For Global Energy Leadership, Think Coal FIRST
What does the coal plant of the future look like?
For too many people, the answer is that we don’t need new coal technology nor a new generation of plants. That line of thinking is a huge mistake.
Too many self-described energy and climate experts seem blissfully unaware of global energy trends and global energy use. Many policymakers, including what would appear to be the entire field of Democratic presidential candidates, think that U.S. energy and climate leadership will be established by phasing out coal, as if that’s at all a replicable or useful approach in energy hungry, developing nations. If these candidates and their advisors don’t know that global coal consumption continues to grow, and that coal remains the world’s leading fuel for electricity generation, it’s well past time they find out.
The world needs new, more efficient, more flexible and lower emission coal technology. And the U.S., with the world’s largest coal reserves and an unmatched capacity for innovation, should take the reins in delivering it. Fortunately, the U.S. Department of Energy (DOE) is leading the charge.
DOE’s Coal FIRST (Flexible, Innovative, Resilient, Small, and Transformative) program is setting goals on how the coal fleet of the future needs to perform and what it should look like. Coal FIRST is aiming to develop and deploy a new type of coal plant that will better compliment the energy mix of the future. DOE is aiming for smaller, more flexible units that can complement the peaks and valleys that come with intermittent renewables. Today’s existing coal fleet, while essential to providing affordable, reliable power, was designed to run continuously for optimal efficiency, not to accommodate swings in solar and wind generation.
The plants Coal FIRST envisions will be extremely efficient, small but capable of stacking to meet increased demand, have near-zero emissions, with minimized water consumption and will be far more agile than anything currently available. If that kind of innovative plant seems too good to be true, think again.

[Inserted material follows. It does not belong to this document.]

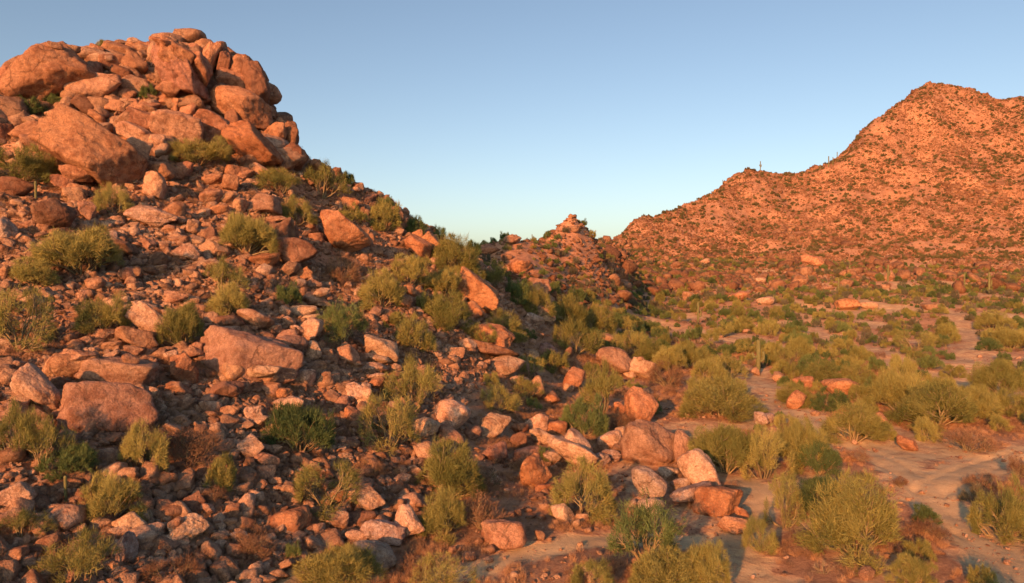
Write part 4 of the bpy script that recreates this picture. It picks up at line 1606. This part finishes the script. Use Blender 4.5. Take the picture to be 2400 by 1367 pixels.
# ---------------------------------------------------------------- labels: each boulder and shrub told apart by look and by what it stands beside
def label_all(things, landmarks, describe):
    used = {t['label'] for t in things if t['label']}
    todo = [t for t in things if not t['label']]
    # hand-written labels single their thing out already
    def rel(t, L):
        dx, dy = t['x'] - L['x'], t['y'] - t['h'] * t.get('yo', 0.0) - L['y'] + L['h'] * L.get('yo', 0.0)
        if abs(dx) > abs(dy) * 1.1: return 'on the shadow side of' if dx > 0 else 'on the sunward side of'
        return 'downhill of' if dy > 0 else 'uphill of'
    rows = {}
    for t in todo:
        near_l = sorted(landmarks, key=lambda L: math.hypot(t['x'] - L['x'], t['y'] - L['y']) - 0.25 * (L['w'] + L['h']))[:3]
        t['near'] = near_l
        rows.setdefault((describe(t), rel(t, near_l[0]), near_l[0]['short']), []).append(t)
    words = ['', 'second ', 'third ', 'fourth ', 'fifth ', 'sixth ', 'seventh ', 'eighth ', 'ninth ', 'tenth ', 'eleventh ', 'twelfth ', 'thirteenth ', 'fourteenth ', 'fifteenth ']
    for (desc, r, short), ts in rows.items():
        L = ts[0]['near'][0]
        ts.sort(key=lambda t: math.hypot(t['x'] - L['x'], t['y'] - L['y']))
        for k, t in enumerate(ts):
            if len(ts) == 1: lab = '%s %s the %s' % (desc, r, short)
            elif k < len(words): lab = '%s%s %s the %s' % ('first ' if k == 0 else words[k], desc, {'downhill of': 'counting downhill from', 'uphill of': 'counting uphill from'}.get(r, r), short)
            else: lab = '%s %s the %s' % (desc, r, short)
            if len(lab.split()) > 16: lab = lab.replace('counting uphill from', 'uphill of').replace('counting downhill from', 'downhill of').replace('dark green', 'green').replace('dry brown', 'brown').replace('wide low', 'low')
            if len(lab.split()) > 16: lab = lab.replace('on the sunward side of', 'sunward of').replace('on the shadow side of', 'shadeward of')
            t['label'] = lab
            used.add(lab)
    for t in things:
        t['obj']['label'] = t['label']

LAND = []
SAG_SHORT = {1777: 'tall saguaro with short arms', 1636: 'leaning saguaro of the middle valley', 1991: 'saguaro by the dark slope ridge', 2081: 'saguaro among pale rocks', 2318: 'tall saguaro above the far wash', 2260: 'plain saguaro at the mountain foot', 1965: 'saguaro on the upper valley floor', 76: 'slim saguaro under the crag', 154: 'stout saguaro column'}
SHORT = {}
for e in entries:
    if e['label']: LAND.append(dict(x=e['x'], y=e['y'], w=e['w'], h=e['h'], short=e['label'], yo=0))
for it in items:
    it['yo'] = 0.5
    if it['label']: LAND.append(dict(x=it['x'], y=it['y'], w=it['w'], h=it['h'], short=it['label'], yo=0.5))
import re as _re
for L in LAND:                                        # a shorter way to call a landmark: the noun phrase before its place
    s = L['short']
    cut = _re.split(r' (?:at|on|in|under|beside|above|below|perched|with|of|behind|amid|tucked|beyond|between|jutting|leaning|lying|standing|growing|hanging|filling|breaking|split|nestled|half|along|crowning|pointing|before|among|joined|across|silhouetted|off|wholly) ', s)[0]
    L['noun'] = cut
from collections import Counter
_cnt = Counter(L['noun'] for L in LAND)
for L in LAND:
    L['short'] = L['noun'] if _cnt[L['noun']] == 1 and len(L['noun'].split()) >= 3 else None
for x_, y_, h_, l_ in SAG_LAND:
    if int(x_) in SAG_SHORT: LAND.append(dict(x=x_, y=y_, w=10, h=h_, short=SAG_SHORT[int(x_)], yo=0.5))
LAND = [L for L in LAND if L['short'] and len(L['short'].split()) <= 6]
def size_word(w, h):
    s = math.sqrt(w * h)
    return 'large' if s > 62 else 'medium' if s > 42 else 'small' if s > 27 else 'tiny'
label_all(boulders, LAND, lambda t: '%s %s %s boulder' % (size_word(t['w'], t['h']), WORD_S[t['shape']], WORD_T[t['tint']]))
SH_W = {'S': 'low grey green shrub', 'P': 'olive shrub', 'C': 'dark green shrub', 'D': 'dry brown bush', 'B': 'bare dead branch'}
def shrub_shape(t):
    a = t['w'] / t['h']
    return 'wide low' if a > 1.62 else 'broad' if a > 1.38 else 'rounded' if a > 1.15 else 'upright'
label_all(items, LAND, lambda t: '%s %s %s' % (size_word(t['w'], t['h']), shrub_shape(t), SH_W[t['kind']].replace('low ', '')))
print('boulders', len(boulders), 'shrubs', len(items), 'objects', len(COL.objects))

Coal FIRST is just the kind of innovative, advanced energy technology both the U.S. and world need. While these super-efficient, flexible and clean plants are needed to ensure our own electricity mix remains balanced and to provide the fuel security and resilience that underpins our grid reliability, the market for this technology overseas is potentially enormous. It’s a market the U.S. should capture.
Hundreds of new coal plants are planned or already under construction around the world. Asia already consumes nearly three quarters of the world’s annual coal production. Coal is the fuel driving industrialization and lifting tens-of-millions out of poverty. Affordable, abundant and secure, it’s going to remain the fuel of choice in many nations well into the future.

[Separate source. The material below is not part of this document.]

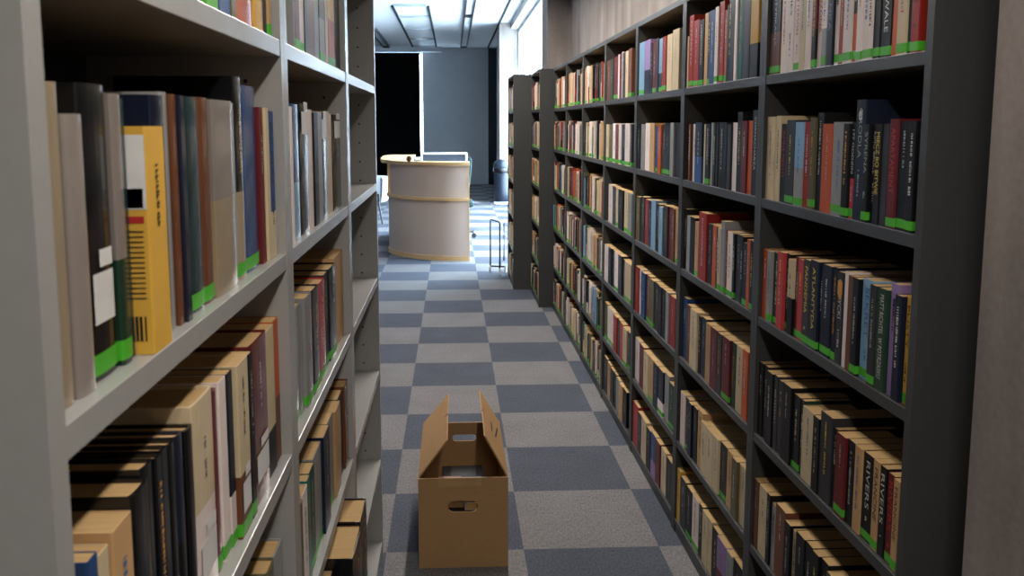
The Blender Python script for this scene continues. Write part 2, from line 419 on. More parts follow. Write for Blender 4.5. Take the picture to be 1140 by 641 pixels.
# ------------------------------------------------------------------ books
# one shelf's books, listed as they stand from left to right in the photograph:  right edge (picture column) : colour(s) [: height in cm] [: flags]
# flags: s green sticker, h hardback, q quiet spine (no lettering), p<mm> pulled forward
SPEC = {
 ('R', 0, 5): (852.6, 24, "864.7:K/S:24:s,871.9:W,879.7:W,887:W::s,894.1:C,901.4:W,906.6:M/K:23.5:s,913.2:W,919:W/E::s,926.3:N:24,931.5:W::s,937.4:R::s,947.9:W::s,953.1:K/O:24:s,960.3:W::s,967.5:W::s,972.8:W::s,981.3:K:24:s,993.7:K:24:s,1001:O:23,1012:C::s,1017.3:D::s,1027:R:24:s"),
 ('R', 0, 4): (851, 20, "860.2:C:22:,865.6:C:22,872.6:K:20,882.5:D:21:s,891.8:L/E:20.5:s,898.9:R:20.5,905.4:V:21.5:s,912.4:K:22.5,924.6:O:20:,938.7:E:20.5:s,946.2:K:20:s,951.2:K/X:20.5:s,962.4:N:25:,968.7:K:20:s,974.9:K:20,982.4:K:20,989.9:D:20:q,1000.3:M:21:s,1012.3:K:20.5:s,1021:K:20.5:s"),
 ('R', 0, 3): (845.5, 20, "852:O:19,856.4:E:19:s,863.6:G:19:s,870.6:X:20,874.9:K:20:s,881:C/K:19,885.9:M:20:s,892:X:20:s,900:D:20.5:s,909.9:N:21:s,913:K:20,924:N:21:s,929.5:N:21:s,937:D:20.5,942.4:W:21:q,948.7:S:20.5:q,956.2:K:20.5:s,968.6:L:21:s,976.9:D:20.5:s,988.6:G:20.5,997.3:P:22,1006:N:20.5,1011.5:Y:20.5:s"),
 ('R', 0, 2): (843.5, 20, "848.3:K:20.5,853:K:20.5,860.4:K:20,865:D:20,870.7:D:19.5,880.9:K:20,889.3:K:19:s,893:G:19,906.3:C:18,913.5:K:18,926.8:D:20.5:,931.7:K:18.5,942.4:M:18.5:s,950.9:K:18.5,959:A:18.5,971.2:K:18.5:s,978.8:A:18.5:s,986.4:K:18.5,994.6:M:18:s,1001.6:A:18:s"),
 ('R', 0, 1): (838, 19, "843.3:S:19.5,852.5:C:19.5,856.6:K:19.5,861.7:E:18,873:S:19.5,880:K:18,885:C:17.5,895:K:18.5,903:K:18.5,911:K:18.5,920:K:18.5,934:V:17.5,944:K:18.5,956:D:18,966:S:18,974:K:18.5,985:D:18"),
 ('R', 0, 0): (833, 19, "840:D,848:K,857:S,866:C,875:D,885:K,895:M,905:D,916:K,927:N,938:S"),
 ('R', 1, 5): (763.3, 22, "764.8:C:18:q,770:R:25:s,776.3:R:22.5:s,782:K:22:s,786:A:23.5:q,789.4:D:23.5:s,795.2:B:23.5,799.3:W:24:s,805:R:25:s,808.3:O:22:s,810.7:N:23:q,814:N:25.5,818:D:25:q,821.4:W:29:q,827:T:26,833.7:D:27:q,837:K:27:q,846.8:Y/K:29:q"),
 ('R', 1, 4): (768.4, 20, "770.8:S:20,775.2:W:20,783.3:N/B:20.5,785.5:C:20:q,790.7:K:20:s,794:E:20.5:q,797:K:20.5,800:K:20.5:q,802.7:D:20.5:q,806.5:K:20.5,810.7:K:20.5:q,815:D:20:q,820.5:W:20.5:q,826.2:K:23.5,832.2:M:21,838:O:21:q,845:K:24"),
 ('R', 1, 3): (758.2, 20, "761.7:K:22,765.6:E:20:q,771.4:K:20:q,775.7:A:19:s,784.7:R:23,790:D:20,795.2:O:20:,798.7:K:20,802.2:C:20:s,806.5:E:22.5:s,809.5:R:20:s,815.3:W:20:s,818:K:20:s,824:D:20,827:K:20,832.8:N:18.5:s,836.7:O:20,841:K:20:s"),
 ('R', 1, 2): (753, 20, "757.9:B:22.5,763.7:S:21,772:C:21,775:K:20,781.3:N:20.5,788.3:A:20:,796.5:M:20,802.4:D:20,811.7:M:20:s,817:G:20,825.8:C:20,832.8:O:20.5,836:K:20:q"),
 ('R', 1, 1): (758.5, 19, "763.6:W:20,767.5:D:19.5:s,771.5:N:19.5,776.3:K:19.5,782:A:20,787.4:C:18,795.4:C:18,801.2:C:18,808.7:D:18:s,816:A:18,822:V:18,831.2:C:18"),
 ('R', 1, 0): (752.5, 19, "756.2:Y:20,762.6:D:19,769:K:18.5:s,776.4:W:18.5:s,780.6:K,787:C:18.5,791.3:C:18.5,798.7:K:18,809.3:P/M:18,815.7:E:18,826:K:18"),
 ('R', 2, 5): (710.3, 21, "716.5:L:23:sq,723.2:P/N:23:q,726:K:21,730.2:M:21:s,733:D:22:q,738:L/N:21.5:s,742.8:R:21.5:s,749.2:C:21.5:,757:C:22.5:"),
 ('R', 2, 4): (706.8, 20, "710:K:20,715:E:20:,721.2:W:20.5,726.8:A:20.5:,731.8:B:19:s,735.6:O:19.5,740.6:D:20:s,746.8:K:20.5:s,751.2:E:20.5:q,757:D:20.5:q"),
 ('R', 2, 3): (706, 20, "710.3:V:20,714.6:D:20.5,718.9:R:20,723:N:20,728.3:L:21:q,733.4:K:20,737.7:L:19.5,742.9:D:20.5,748:M:20.5,751.5:S:20.5,755.7:A:21:s"),
 ('R', 2, 2): (703.3, 20, "707.7:R:21,711:W:21:,715.8:B:20.5,720.5:S:20.5:s,726:V:20:s,731.7:D:20,736.4:K:20,741:K:20,744.8:E:20,752.3:R:19.5"),
 ('R', 2, 1): (703.5, 19, "709.2:W:20,714.7:M:19.5,720.2:C:19,726.7:A:19:s,732.2:N:19,738.8:N/W:19:s,744.2:E:19.5,750.8:G:18:s"),
 ('R', 2, 0): (702.5, 19, "708.8:X:20,713:D:19,718.8:C:19,723.8:K:18,729.5:B/P:18.5,735:M:18.5,741:C:18,748.8:D:17.5"),
 ('R', 3, 5): (672.4, 21, "677.4:S:21:,680.4:G:21,686.8:M:21.5:s,688.5:W:22:q,690.9:M:22,692.6:W:22.5:q,696:D:22,699.6:C:22,704.3:S:22.5:s"),
 ('R', 3, 4): (672, 20, "675:C:20:s,679:V:20:s,683.9:W:20.5:s,688:M:20:s,690.9:W:20:s,696:N:20:s,702:W:20.5:s,704.3:D:20:s"),
 ('R', 3, 3): (677.5, 20, "682:W:20.5,686:D:20,689.6:C:20:s,694.8:K:20,700:C:20:s,704.2:E:20:s"),
 ('R', 3, 2): (671, 20, "675.5:W:20,679.5:K:20,683:K:20,687.5:W:20:s,692:D:20,695:K:19,702.5:C:19:s"),
 ('R', 3, 1): (670.5, 19, "674:V:20:s,678:W:19.5:s,682:W:19.5:s,686:R:19,689.5:G:19,693.5:X:19,698:C:18.5:s,701.5:D:18.5:s"),
 ('R', 3, 0): (670, 19, "674:D:20,678:A:19.5,682:K:19,685:K:19,689:E:18.5,693:A:18,697.5:K:18"),
 ('L', 0, 5): (225, 25, "233:D:24:s,243:V:24:s,256:B:25:,262:V:24:q,282:O:25:hq,293:Y:25:h,297:D:25:q,300.5:A:25:s"),
 ('L', 0, 4): (49.5, 23, "57.5:B:23.5:hq,79:F:23:hqb5,101:H:20.8:hqb3,132:K:23.2:hslq,144:H/G:22.6:hsq,150:J:22.2:hq,172:Y:20:cp2,187:N:22.8:hq,195:E:23.2:hq,201:S:23:hq,207:N:23:hq,213:K:23:q,228:J:23:hsq,239:S:23:hsq,262:H/F:23:hq,266:E:22.8:sq,275:K/F:26.2:hs,291:B:25.2:hsq,296:M:22.6,300:C:22.6:q,306:B/C:22"),
 ('L', 0, 3): (84, 21, "106:C:18:bq,118:B/W:20:l,131:C/E:19.5:l,153:A/V:20.3:,173:K:21.3:hq,186:K:22:hq,193:K:21.8:h,200:K:21.8:hq,208:K:21.6:hq,216:N/K:21.6:hq,224:K:21.4:hq,247:C/W:23:hl,254:M:22:hsq,262:W:22.4:sq,268:N/W:22.4:sq,280:C/S:22.6:sl,285:K:22.6:s,303:M/S:23:hl,312:C/K:22.5:q,318:O/S:22.5:q"),
 ('L', 0, 2): (262, 21, "277:C:19:,290:A:20:h,300:E:20.5:h,308:V:20.5:h,317:E:20.5:h"),
 ('L', 1, 5): (326, 23, "327.5:E:24:q,334:M:24:s,340.8:W:24:s,345:K:24:q,355:O/S:24:q,360.8:E:24,367.5:K/E:24:s,371:C:24:,379:Y/O:24:s,385:D:24:q"),
 ('L', 1, 4): (322.5, 23, "326:W:23:q,335.2:B/L:23.5:hq,345:K:23.8:hl,350.3:W:23:q,355:K:22.5:q,360.4:E:22.5:q,367:K:22.6:hl,371:C:23:q,374:C:22.5:q,383:K:22.4:hl"),
 ('L', 1, 3): (326.5, 21, "337:E:20.5:hsb,342:E:20.3:hq,349.4:E:20.8:hsb,356.6:D:20.8:hs,365.6:X:20.3:hsb,370:D:20.5:s,377.4:N:20.8:hs,387:A:21.5:q"),
 ('L', 1, 2): (330, 20, "338.8:V:19,344.4:W:19.5,348:T:20,353.8:G:20:s,363:E:20.5:s,369.6:N:21,376.4:E:20.5:s,382:A:20.5,387:N:20.5,391:S:21:h"),
 ('L', 1, 1): (334, 20, "345:K:18.5,352:D:18.5,358:K:18,365:G:18.5,371:K:18.5,377:D:18.5,383:N:18.5,395:K:21:hp4,403:K:21.5:hsp4"),
}
TEXT = {
 ('R', 0, 5, 0): ('MISTYFIKACJA', 'w', .62), ('R', 0, 5, 3): ('N PATTERSON', 'r', .55), ('R', 0, 5, 7): ('ZDRADZONA', 'r', .6), ('R', 0, 5, 2): ('JAMES', 'k', .35),
 ('R', 0, 5, 9): ('SZKLANKA', 'b', .6), ('R', 0, 5, 18): ('ET W CHWALE', 'w', .72), ('R', 0, 5, 22): ('ANGLISTKA', 'k', .55),
 ('R', 0, 4, 11): ('177 GODZIN', 'w', .45), ('R', 0, 4, 12): ('ZRODLA', 'g', .4), ('R', 0, 4, 13): ('SYRENA', 'g', .42), ('R', 0, 4, 14): ('KING BRUCE', 'w', .42),
 ('R', 0, 4, 15): ('MIECZ BO BITWIE', 'y', .62), ('R', 0, 4, 17): ('APARTAMENT', 'r', .6), ('R', 0, 4, 2): ('ZIMNE PIEKLO', 'r', .6),
 ('R', 0, 3, 8): ('PANDEMIA', 'y', .55), ('R', 0, 3, 9): ('ATLANTYDA', 'y', .7), ('R', 0, 3, 19): ('MATT RICHTEL  W POTRZASKU', 'w', .82), ('R', 0, 3, 13): ('CELTYCKI', 'w', .42), ('R', 0, 3, 17): ('SEKRET', 'b', .5),
 ('R', 0, 3, 22): ('PUSTY', 'k', .4),
 ('R', 0, 2, 15): ('RIVERS', 'w', .55), ('R', 0, 2, 17): ('RIVERS', 'w', .55), ('R', 0, 2, 18): ('RIVERS', 'r', .55), ('R', 0, 2, 16): ('FRANCINE', 'k', .6), ('R', 0, 2, 19): ('FRANCINE', 'k', .6),
 ('R', 1, 5, 1): ('DYNASTIA', 'w', .62), ('R', 1, 5, 3): ('LONDONGRAD', 'w', .6), ('R', 1, 4, 16): ('CORNACHARZA', 'w', .62), ('R', 1, 4, 4): ('INNOWIERCY', 'w', .6), ('R', 1, 3, 4): ('BLUZNIERCZA', 'w', .72),
 ('R', 0, 5, 20): ('Bridget Grad', 'r', .6), ('L', 0, 4, 20): ('PLR GNU', 'k', .4),
}
GAPS = {}
def lettering(bm, t, h, n, seed, z0=0.35, z1=0.85, lines=1):
    r = random.Random(repr(seed))
    for q in range(lines):
        yc = (q - (lines - 1) / 2) * t * 0.36
        w = t * (0.42 if lines == 1 else 0.24)
        w = min(w, 0.008)
        z = h * (z1 - r.uniform(0, .12)); zend = h * z0 + r.uniform(0, .1) * h
        while z > zend:
            l = r.uniform(0.003, 0.0065)
            k = r.random()
            if k > 0.14:
                ww = w * r.uniform(0.7, 1.0)
                # a stroke and a half: reads as small type
                quad(bm, -0.0007, yc - ww / 2, yc + ww / 2, z - l * 0.34, z)
                if r.random() > .35:
                    quad(bm, -0.0007, yc + r.choice((-ww / 2, 0.02 * ww)), yc + ww / 2, z - l * 0.75, z - l * 0.34)
            z -= l
def quad(bm, x, y0, y1, z0, z1, mi=0):
    bm.faces.new([bm.verts.new(p) for p in ((x, y0, z0), (x, y0, z1), (x, y1, z1), (x, y1, z0))]).material_index = mi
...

While the U.S. is currently using quick-ramping natural gas plants to help integrate renewables, most of the world doesn’t have that option. Gas remains a luxury fuel in most nations. Grid-scale battery storage faces innumerable hurdles of its own and can hardly be expected to play a significant global role in the foreseeable future. Advanced coal technologies are a must.
The Coal FIRST program, and the type of plant it promises, isn’t something that falls into the category of nice to have. No, if we are serious about leading the global effort to reduce emissions, it’s essential.

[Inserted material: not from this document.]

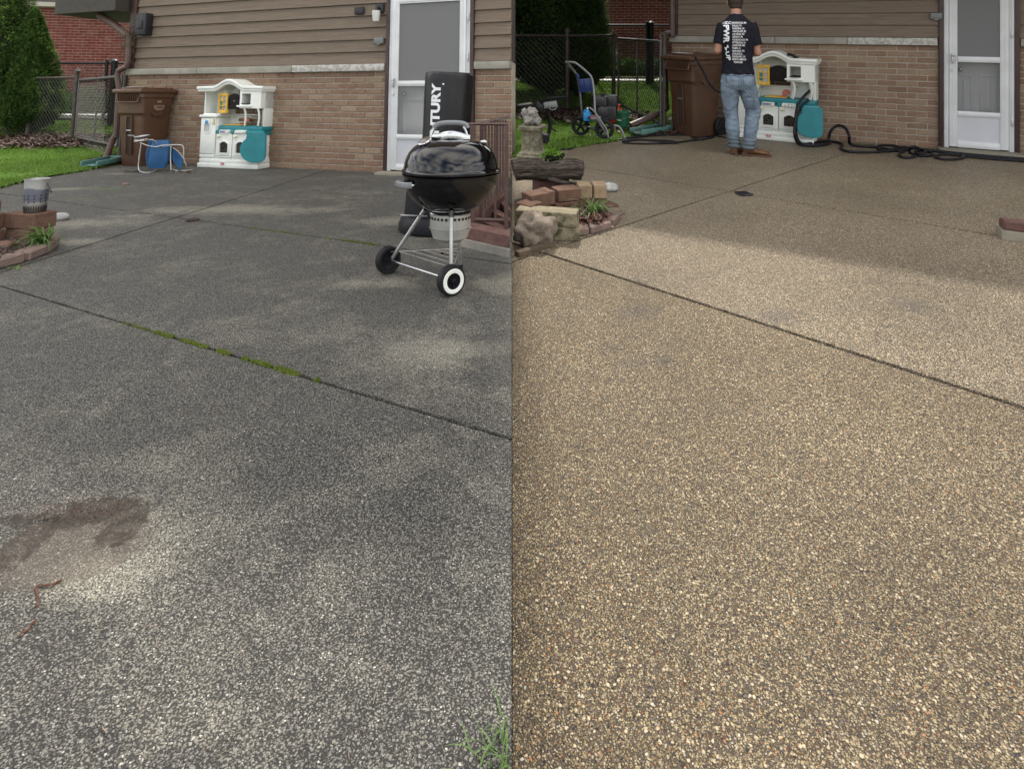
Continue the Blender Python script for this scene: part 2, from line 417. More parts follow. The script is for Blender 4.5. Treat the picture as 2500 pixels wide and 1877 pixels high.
def m_leaf(name, cols, trans=0.25):
    t = NT(name); r = None
    g = t.n.new('ShaderNodeNewGeometry')
    n = t.noise(2.0, 3, .6, vec=g.outputs['Position'])
    c = t.ramp(t.math('FRACT', t.math('ADD', g.outputs['Random Per Island'], 0.0)), [(i / (len(cols) - 1), k) for i, k in enumerate(cols)])
    c = t.mix(t.ramp(n, [(.35, 0.0), (.7, .6)]), c, cols[-1])
    t.set(c, .6, spec=.3)
    tr = t.n.new('ShaderNodeBsdfTranslucent'); t.link(c, tr.inputs[0]); mx = t.n.new('ShaderNodeMixShader'); mx.inputs[0].default_value = trans
    out = t.n['Material Output']; t.link(t.b.outputs[0], mx.inputs[1]); t.link(tr.outputs[0], mx.inputs[2]); t.link(mx.outputs[0], out.inputs[0])
    return t.m
M['cedar'] = m_leaf('cedar', [(.022, .055, .014, 1), (.075, .145, .03, 1), (.035, .085, .02, 1), (.16, .25, .06, 1)], .42)
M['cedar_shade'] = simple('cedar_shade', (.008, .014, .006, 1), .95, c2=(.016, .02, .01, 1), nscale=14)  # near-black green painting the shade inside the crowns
M['blade'] = m_leaf('blade', [(.07, .15, .02, 1), (.12, .23, .03, 1), (.16, .28, .045, 1), (.21, .32, .07, 1)], .35)
M['lily'] = m_leaf('lily', [(.04, .10, .02, 1), (.08, .16, .035, 1), (.13, .21, .06, 1)], .25)
M['lime'] = m_leaf('lime', [(.10, .22, .02, 1), (.18, .32, .04, 1)], .3)
M['moss'] = m_leaf('moss', [(.045, .065, .010, 1), (.10, .14, .016, 1), (.16, .21, .028, 1)], .2)
M['shrub'] = m_leaf('shrub', [(.03, .08, .012, 1), (.08, .17, .03, 1), (.14, .25, .05, 1)], .25)
M['ground_litter'] = m_leaf('ground_litter', [(.05, .03, .022, 1), (.09, .055, .04, 1), (.13, .085, .06, 1), (.04, .022, .018, 1)], .05)

def m_lawn():
    t = NT('lawn'); n = t.noise(3, 5, .6); n2 = t.noise(90, 3, .6)
    c = t.mix(t.ramp(n, [(.35, 0.0), (.65, 1.0)]), (.08, .17, .025, 1), (.15, .27, .04, 1))
    c = t.mix(t.ramp(n2, [(.4, 0.0), (.7, .7)]), c, (.05, .10, .015, 1))
    t.bump(n2, 1.0, .03); t.set(c, .9, spec=.15); return t.m
M['lawn'] = m_lawn()
M['earth'] = simple('earth', (.06, .07, .03, 1), .95, c2=(.08, .06, .04, 1), nscale=1)
M['joint_dirt'] = simple('joint_dirt', (.022, .018, .011, 1), .95, c2=(.04, .03, .016, 1), nscale=30, bump=.8, bscale=90)

def blob(t, P, Y, px, py, rx, ry, soft=.6, z=0, rag=.45):
    """0..1 patch centred on the ground spot seen at px,py; rx, ry metres"""
    c = Y.g(px, py)
    v = t.n.new('ShaderNodeVectorMath'); v.operation = 'SUBTRACT'; t.link(P, v.inputs[0]); v.inputs[1].default_value = (c.x, c.y, 0)
    s = t.n.new('ShaderNodeVectorMath'); s.operation = 'MULTIPLY'; t.link(v.outputs[0], s.inputs[0]); s.inputs[1].default_value = (1 / rx, 1 / ry, 0)
    l = t.n.new('ShaderNodeVectorMath'); l.operation = 'LENGTH'; t.link(s.outputs[0], l.inputs[0])
    return t.ramp(t.math('MULTIPLY', l.outputs['Value'], .5), [(max(.5 - soft * .5, 0.01), 1.0), (.5 + soft * .15, 0.0)])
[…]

Not so long ago, coal and advanced coal technology were a place of bipartisan agreement. Then presidential candidate Barack Obama told a campaign rally in 2008, “clean coal technology” could make America “energy independent,” expressing confidence that American ingenuity could solve the emissions challenge. He said: “This is America. We figured out how to put a man on the moon in 10 years. You can’t tell me we can’t figure out how to burn coal that we mine right here in the United States of America and make it work.”
That’s a message many so-called experts, policymakers and current presidential candidates desperately need to hear.